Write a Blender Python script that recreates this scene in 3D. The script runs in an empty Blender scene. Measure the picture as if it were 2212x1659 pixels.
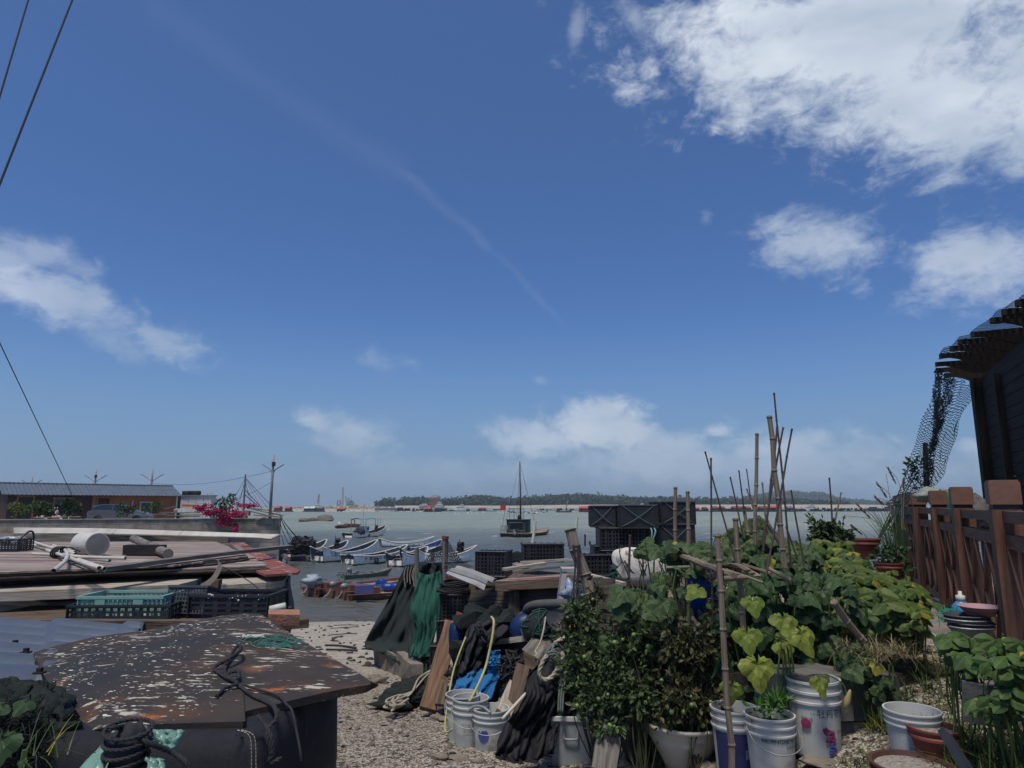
import bpy, math, random
from mathutils import Vector, Matrix, Euler, noise
rnd = random.Random(7)
PI = math.pi
# ------------------------------------------------------------------ camera, sky, sun, exposure
F = 682.67; TH = math.atan(120.5/F); EYE = 4.5
sc = bpy.context.scene
COL = sc.collection
cam_data = bpy.data.cameras.new('camera'); cam_data.sensor_width = 36; cam_data.lens = 24
cam_data.clip_start = 0.05; cam_data.clip_end = 30000
cam = bpy.data.objects.new('camera', cam_data); COL.objects.link(cam)
cam.location = (0, 0, EYE); cam.rotation_euler = (PI/2+TH, 0, 0)
sc.camera = cam
sc.view_settings.view_transform = 'Standard'; sc.view_settings.look = 'None'
sc.view_settings.gamma = 1; sc.view_settings.use_curve_mapping = False
sc.view_settings.exposure = 0.0
SUN_EL = 69; SUN_AZ = 203          # azimuth clockwise from +Y (north)
sd = bpy.data.lights.new('sun', 'SUN'); sd.energy = 3.6; sd.angle = math.radians(13); sd.color = (1, .91, .78)
sun = bpy.data.objects.new('sun', sd); COL.objects.link(sun)
_a, _e = math.radians(SUN_AZ), math.radians(SUN_EL)
_s = Vector((math.sin(_a)*math.cos(_e), math.cos(_a)*math.cos(_e), math.sin(_e)))
sun.rotation_euler = _s.to_track_quat('Z', 'Y').to_euler()

def ray(px, py):
    u = (px-512)/F; v = (384-py)/F
    return Vector((u, math.cos(TH)-v*math.sin(TH), math.sin(TH)+v*math.cos(TH)))
def W(px, py, d):
    r = ray(px, py); return Vector((0, 0, EYE)) + r*(d/r.y)
def WZ(px, py, z=0.0):
    r = ray(px, py); return Vector((0, 0, EYE)) + r*((z-EYE)/r.z)
def crop(x0, y0, s): return lambda x, y: ((x0+x*s)/4, (y0+y*s)/4)
KD = crop(0, 0, 4096/2212)
KL = crop(0, 1800, 1200/2212)      # left pile
KP = crop(0, 2300, 1500/2212)      # steel plate
KC = crop(1400, 2100, 1100/1877)   # centre heap
KS = crop(2300, 1900, 900/2212)    # crate stacks
KG = crop(2300, 2400, 1200/2212)   # garden buckets
KR = crop(3200, 1200, 896/1239)    # right fence and pergola
KT = crop(2600, 1500, 900/1659)    # bamboo
KQ = crop(3300, 2300, 796/1711)    # bottom right
KA = crop(1100, 1950, 600/2212)    # boats
KB = crop(1900, 1850, 500/2212)    # work boat
KF = crop(1500, 1950, 500/2212)    # far ships
KH = crop(0, 1850, 800/2212)       # house
K5 = crop(2800, 1900, 1296/2212)   # far right

def make_world():
    w = bpy.data.worlds.new("World"); sc.world = w; w.use_nodes = True; w.cycles.sampling_method = 'MANUAL'; w.cycles.sample_map_resolution = 256
    nt = w.node_tree; N = nt.nodes; L = nt.links; N.clear()
    out = N.new('ShaderNodeOutputWorld'); bg = N.new('ShaderNodeBackground')
    sky = N.new('ShaderNodeTexSky'); sky.sky_type = 'NISHITA'; sky.sun_disc = False
    sky.sun_elevation = math.radians(SUN_EL); sky.sun_rotation = math.radians(SUN_AZ)
    sky.air_density = 1.0; sky.dust_density = 0.6; sky.ozone_density = 3.0; sky.altitude = 0
    tc = N.new('ShaderNodeTexCoord')
    def math_(op, a, b=None, c=None, clamp=False):
        n = N.new('ShaderNodeMath'); n.operation = op; n.use_clamp = clamp
        for i, q in enumerate((a, b, c)):
            if q is None: continue
            if isinstance(q, (int, float)): n.inputs[i].default_value = q
            else: L.new(q, n.inputs[i])
        return n.outputs[0]
    def dot(vec):
        n = N.new('ShaderNodeVectorMath'); n.operation = 'DOT_PRODUCT'
        L.new(tc.outputs['Generated'], n.inputs[0]); n.inputs[1].default_value = vec
        return n.outputs['Value']
    def noise_(scale, detail, rough, stretch=(1, 1, 1), dist=0):
        mp = N.new('ShaderNodeMapping'); mp.inputs['Scale'].default_value = stretch
        L.new(tc.outputs['Generated'], mp.inputs[0])
        n = N.new('ShaderNodeTexNoise'); n.inputs['Scale'].default_value = scale
        n.inputs['Detail'].default_value = detail; n.inputs['Roughness'].default_value = rough
        n.inputs['Distortion'].default_value = dist
        L.new(mp.outputs[0], n.inputs['Vector']); return n.outputs['Fac']
    n1 = noise_(7, 6, .62, (1, 1, 1.7), .25)
    n2 = noise_(26, 4, .65, (1, 1, 1.5), .4)
    nz = math_('ADD', math_('MULTIPLY', math_('SUBTRACT', n1, .5), 2.6), math_('MULTIPLY', math_('SUBTRACT', n2, .5), 1.5))
    # clouds: direction of the centre, angular half sizes, tilt, strength (edge level), peak opacity
    CL = [(1880, 60, 420, 190, 12, 1.25, 1), (2080, 210, 330, 180, 25, 1.2, 1), (1680, 130, 170, 130, 40, .85, 1), (2212, 330, 210, 110, 20, .8, .9),
          (1785, 525, 135, 85, 15, .95, .72), (2125, 555, 165, 110, 10, 1.0, .78),
          (95, 545, 150, 60, 8, .9, .42), (10, 570, 90, 90, 30, .9, .45), (150, 645, 230, 58, 14, 1.0, .62), (330, 725, 140, 52, 22, .9, .6), (240, 700, 140, 60, 25, .85, .45),
          (835, 778, 90, 40, 5, .85, .3), (680, 908, 65, 36, 20, 1.0, .75), (755, 935, 110, 50, 8, 1.0, .55),
          (1290, 925, 125, 60, 12, 1.15, .85), (1170, 950, 160, 55, 0, .95, .6), (1440, 960, 150, 40, 6, .95, .6), (1420, 990, 300, 75, 3, .95, .5), (1690, 970, 200, 45, -4, .9, .5), (1720, 1000, 420, 75, 2, .95, .42), (1050, 1020, 500, 45, 0, .8, .28), (2110, 965, 80, 26, 6, .9, .55),
          (1545, 932, 45, 20, 0, .8, .55), (1940, 950, 45, 18, 25, .8, .45), (1165, 820, 35, 20, 0, .6, .2), (980, 1010, 150, 22, 4, .65, .25), (820, 1035, 260, 26, 0, .6, .25),
          (1245, 60, 25, 62, 8, .7, .35), (1370, 40, 40, 110, -25, .7, .4), (1525, 470, 22, 28, 0, .5, .2)]
    k = 4096/2212/4
    total = None
    for x, y, rx, ry, tilt, lvl, op in CL:
        c = ray(x*k, y*k).normalized()
        e1 = Vector((0, 0, 1)).cross(c).normalized()*-1; e2 = c.cross(e1).normalized()*-1   # right, up
        if e2.z < 0: e2 = -e2
        t = math.radians(-tilt); a1 = e1*math.cos(t)+e2*math.sin(t); a2 = e2*math.cos(t)-e1*math.sin(t)
        dist = c.dot(Vector((0, math.cos(TH), math.sin(TH)))); s = dist*k/F
        da = dot(tuple(a1/(rx*s))); db = dot(tuple(a2/(ry*s)))
        r = math_('SQRT', math_('ADD', math_('MULTIPLY', da, da), math_('MULTIPLY', db, db)))
        m = math_('SUBTRACT', lvl, r)                       # >0 inside
        v = math_('ADD', m, nz)
        n = N.new('ShaderNodeMapRange'); n.interpolation_type = 'SMOOTHSTEP'
        n.inputs['From Min'].default_value = -.2; n.inputs['From Max'].default_value = .85
        n.inputs['To Max'].default_value = op; L.new(v, n.inputs['Value'])
        ww = math_('MULTIPLY', n.outputs[0], math_('MULTIPLY', math_('SUBTRACT', lvl+.75, r, clamp=True), 2.2, clamp=True))
        total = ww if total is None else math_('MAXIMUM', total, ww)
    # a few thin wisps high up
    for (x0, y0, x1, y1, wd, op) in [(350, 20, 850, 360, 40, .025), (850, 360, 1060, 545, 16, .05), (1060, 545, 1210, 700, 11, .04)]:
        a = ray(x0*k, y0*k).normalized(); b = ray(x1*k, y1*k).normalized()
        nrm = a.cross(b).normalized(); mid = (a+b).normalized(); half = math.acos(min(1, mid.dot(a)))
        dn = math_('ABSOLUTE', math_('ADD', dot(tuple(nrm)), math_('MULTIPLY', math_('SUBTRACT', n1, .5), .05)))
        g = math_('SUBTRACT', 1.0, math_('DIVIDE', dn, wd*k/F), clamp=True)
        al = math_('MULTIPLY', math_('SUBTRACT', dot(tuple(mid)), math.cos(half*1.15)), 400, clamp=True)
        total = math_('MAXIMUM', total, math_('MULTIPLY', math_('MULTIPLY', g, al), op))
    total = math_('MULTIPLY', total, math_('GREATER_THAN', dot((0, 1, 0)), 0.2))
    # cloud shade: brighter tops, greyer undersides of thick cloud
    sh = noise_(4.5, 4, .55, (1, 1, 1.8), .2)
    ccol = N.new('ShaderNodeValToRGB'); L.new(sh, ccol.inputs[0])
    ccol.color_ramp.elements[0].position = .34; ccol.color_ramp.elements[0].color = (4.3, 5.2, 6.5, 1)
    ccol.color_ramp.elements[1].position = .66; ccol.color_ramp.elements[1].color = (7.3, 7.9, 8.8, 1)
    # blue cast of the dry air and whitening near the horizon
    tint = N.new('ShaderNodeMixRGB'); tint.blend_type = 'MULTIPLY'; tint.inputs[0].default_value = 1
    L.new(sky.outputs[0], tint.inputs[1])
    sep = N.new('ShaderNodeSeparateXYZ'); L.new(tc.outputs['Generated'], sep.inputs[0])
    tr = N.new('ShaderNodeMapRange'); L.new(sep.outputs[2], tr.inputs[0]); tr.inputs['From Min'].default_value = .35; tr.inputs['From Max'].default_value = .65
    tm = N.new('ShaderNodeMixRGB'); L.new(tr.outputs[0], tm.inputs[0]); tm.inputs[1].default_value = (.45, .67, 1.0, 1); tm.inputs[2].default_value = (.58, .78, 1.07, 1); L.new(tm.outputs[0], tint.inputs[2])
    hz = N.new('ShaderNodeMapRange'); hz.interpolation_type = 'SMOOTHERSTEP'
    hz.inputs['From Min'].default_value = .30; hz.inputs['From Max'].default_value = -.02; hz.inputs['To Max'].default_value = .8
    L.new(sep.outputs[2], hz.inputs['Value'])
    mh = N.new('ShaderNodeMixRGB'); L.new(hz.outputs[0], mh.inputs[0]); L.new(tint.outputs[0], mh.inputs[1]); mh.inputs[2].default_value = (1.95, 3.2, 4.9, 1)
    mx = N.new('ShaderNodeMixRGB'); L.new(total, mx.inputs[0]); L.new(mh.outputs[0], mx.inputs[1]); L.new(ccol.outputs[0], mx.inputs[2])
    L.new(mx.outputs[0], bg.inputs[0]); bg.inputs[1].default_value = 0.1
    L.new(bg.outputs[0], out.inputs[0])
make_world()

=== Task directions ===
Looking at the data above, show all lines where the word "scene" occurs.

=== Finished answer ===
Write a Blender Python script that recreates this scene in 3D. The script runs in an empty Blender scene. Measure the picture as if it were 2212x1659 pixels.
sc = bpy.context.scene